Lent – Time of Challenge
Friday 11 March 2016
Every thoughtful Christian instinctively recognizes that Lent is a very special, grace-filled, and challenging time of the year. Lent is the season of the Christian year where believers examine their own humanity and ways they separate themselves from God to prepare for Jesus' death and resurrection. It lasts for forty days, reflective of the forty days Satan tempted Jesus in the wilderness. As Christians enter their own symbolic wilderness during Lent, they remember their own humanity, vulnerable to temptation, just like Jesus in the wilderness.
Ash Wednesday begins Lent to remind believers that only with God's help can they overcome their sin and suffering as human beings. As Jesus entered into the wilderness, he needed God to defeat the devil. In a similar manner, believers entering Lent, a season of facing sin, need a reminder of their mortality to encourage their reliance on God.

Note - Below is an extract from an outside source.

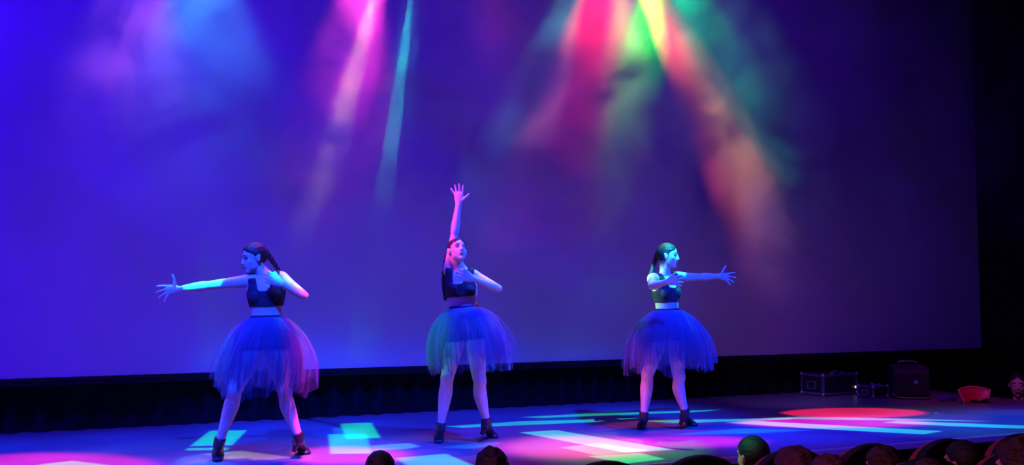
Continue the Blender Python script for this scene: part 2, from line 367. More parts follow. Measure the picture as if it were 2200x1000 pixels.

On Ash Wednesday, Christians attend a church service where a minister will mark believers' foreheads with ashes and utter a variation of, "remember you are but dust, and to dust you shall return." This service helps them to remember their own mortality and ask for God's help, just as Jesus did in the wilderness, so that they might be saved through the death and resurrection of Jesus Christ.
The ashes remind believers that they will die and will literally rot away without God's gift of eternal life, which Christians believe comes from Jesus Christ. The believer then leaves the service, marked with a symbol of her or his humanity, as an invitation for penance. Jesus died and rose again, to save those who confessed their sins, essentially those who are human. Being human is a necessary condition for God's salvation.
Wish you all the blessings of the Season.